* **Written exercise**
Leave out every picture, then transcribe the rest of the listing exactly.

* **Collected material**
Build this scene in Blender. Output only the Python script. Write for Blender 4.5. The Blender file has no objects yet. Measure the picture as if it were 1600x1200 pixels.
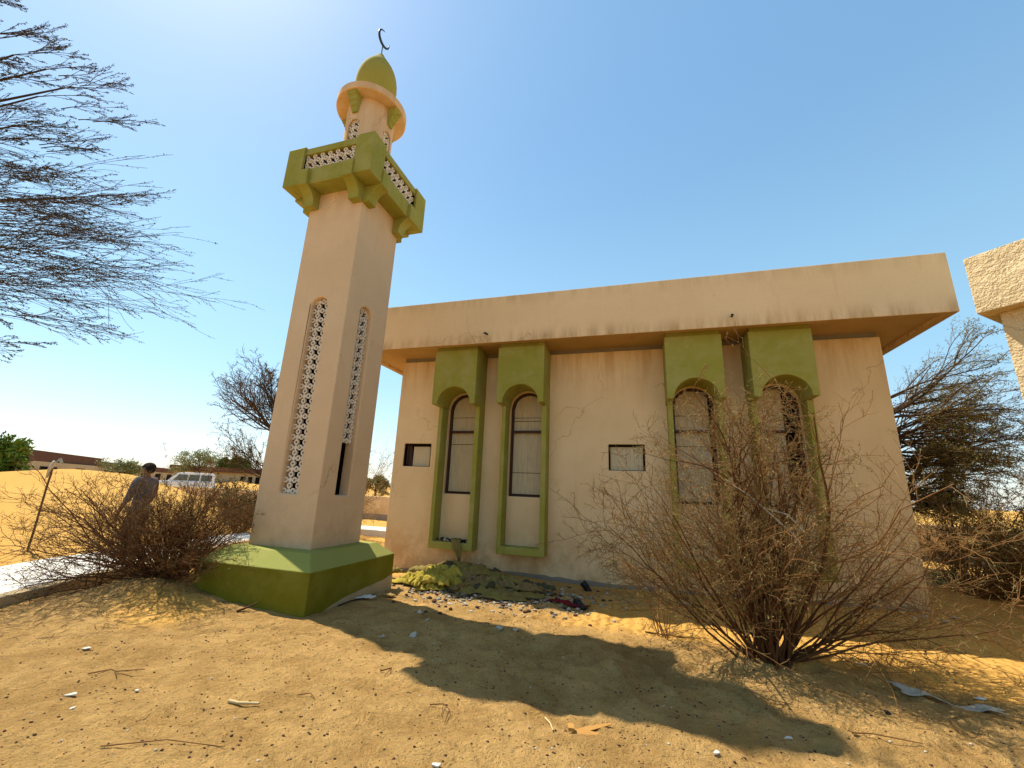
import bpy, bmesh, math, random
import numpy as np
from mathutils import Vector, Matrix
C = bpy.context.scene
col = C.collection
PI = math.pi
# ------------------------------------------------------------------ camera
cam = bpy.data.cameras.new('camera'); cam_o = bpy.data.objects.new('camera', cam); col.objects.link(cam_o)
cam.sensor_width = 36; cam.lens = 650.87/1600*36; cam.clip_end = 3000; cam.clip_start = 0.05
p_, r_, y_ = math.radians(14.431), math.radians(2.3173), math.radians(-17.1388)
f_ = Vector((math.sin(y_)*math.cos(p_), math.cos(y_)*math.cos(p_), math.sin(p_)))
rt = Vector((math.cos(y_), -math.sin(y_), 0)); up = rt.cross(f_)
X_ = math.cos(r_)*rt + math.sin(r_)*up; Y_ = -math.sin(r_)*rt + math.cos(r_)*up
cam_o.matrix_world = Matrix(((X_.x, Y_.x, -f_.x, 0), (X_.y, Y_.y, -f_.y, 0), (X_.z, Y_.z, -f_.z, 0), (0, 0, 0, 1)))
C.camera = cam_o
# ------------------------------------------------------------------ light
SUN = Vector((-.595, .19, 1)).normalized()
w = bpy.data.worlds.new('World'); C.world = w; w.use_nodes = True
nt = w.node_tree; bg = nt.nodes['Background']
sk = nt.nodes.new('ShaderNodeTexSky'); sk.sky_type = 'NISHITA'; sk.sun_disc = False
sk.sun_elevation = math.asin(SUN.z); sk.sun_rotation = math.atan2(SUN.x, SUN.y)
sk.air_density = 1.0; sk.dust_density = .6; sk.ozone_density = 1.0; sk.altitude = 0
hs = nt.nodes.new('ShaderNodeHueSaturation'); hs.inputs['Saturation'].default_value = 1.15; hs.inputs['Hue'].default_value = 0.49; hs.inputs['Value'].default_value = .62
nt.links.new(sk.outputs[0], hs.inputs['Color'])
# pale desert haze over the clear-sky model: whiter towards the horizon
tcw = nt.nodes.new('ShaderNodeTexCoord'); sxyz = nt.nodes.new('ShaderNodeSeparateXYZ'); nt.links.new(tcw.outputs['Generated'], sxyz.inputs[0])
cr = nt.nodes.new('ShaderNodeValToRGB'); cr.color_ramp.interpolation = 'EASE'
cr.color_ramp.elements[0].position = 0.0; cr.color_ramp.elements[0].color = (.50, .56, .60, 1)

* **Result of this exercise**
Build this scene in Blender. Output only the Python script. Write for Blender 4.5. The Blender file has no objects yet. Measure the picture as if it were 1600x1200 pixels.
import bpy, bmesh, math, random
import numpy as np
from mathutils import Vector, Matrix
C = bpy.context.scene
col = C.collection
PI = math.pi
# ------------------------------------------------------------------ camera
cam = bpy.data.cameras.new('camera'); cam_o = bpy.data.objects.new('camera', cam); col.objects.link(cam_o)
cam.sensor_width = 36; cam.lens = 650.87/1600*36; cam.clip_end = 3000; cam.clip_start = 0.05
p_, r_, y_ = math.radians(14.431), math.radians(2.3173), math.radians(-17.1388)
f_ = Vector((math.sin(y_)*math.cos(p_), math.cos(y_)*math.cos(p_), math.sin(p_)))
rt = Vector((math.cos(y_), -math.sin(y_), 0)); up = rt.cross(f_)
X_ = math.cos(r_)*rt + math.sin(r_)*up; Y_ = -math.sin(r_)*rt + math.cos(r_)*up
cam_o.matrix_world = Matrix(((X_.x, Y_.x, -f_.x, 0), (X_.y, Y_.y, -f_.y, 0), (X_.z, Y_.z, -f_.z, 0), (0, 0, 0, 1)))
C.camera = cam_o
# ------------------------------------------------------------------ light
SUN = Vector((-.595, .19, 1)).normalized()
w = bpy.data.worlds.new('World'); C.world = w; w.use_nodes = True
nt = w.node_tree; bg = nt.nodes['Background']
sk = nt.nodes.new('ShaderNodeTexSky'); sk.sky_type = 'NISHITA'; sk.sun_disc = False
sk.sun_elevation = math.asin(SUN.z); sk.sun_rotation = math.atan2(SUN.x, SUN.y)
sk.air_density = 1.0; sk.dust_density = .6; sk.ozone_density = 1.0; sk.altitude = 0
hs = nt.nodes.new('ShaderNodeHueSaturation'); hs.inputs['Saturation'].default_value = 1.15; hs.inputs['Hue'].default_value = 0.49; hs.inputs['Value'].default_value = .62
nt.links.new(sk.outputs[0], hs.inputs['Color'])
# pale desert haze over the clear-sky model: whiter towards the horizon
tcw = nt.nodes.new('ShaderNodeTexCoord'); sxyz = nt.nodes.new('ShaderNodeSeparateXYZ'); nt.links.new(tcw.outputs['Generated'], sxyz.inputs[0])
cr = nt.nodes.new('ShaderNodeValToRGB'); cr.color_ramp.interpolation = 'EASE'
cr.color_ramp.elements[0].position = 0.0; cr.color_ramp.elements[0].color = (.50, .56, .60, 1)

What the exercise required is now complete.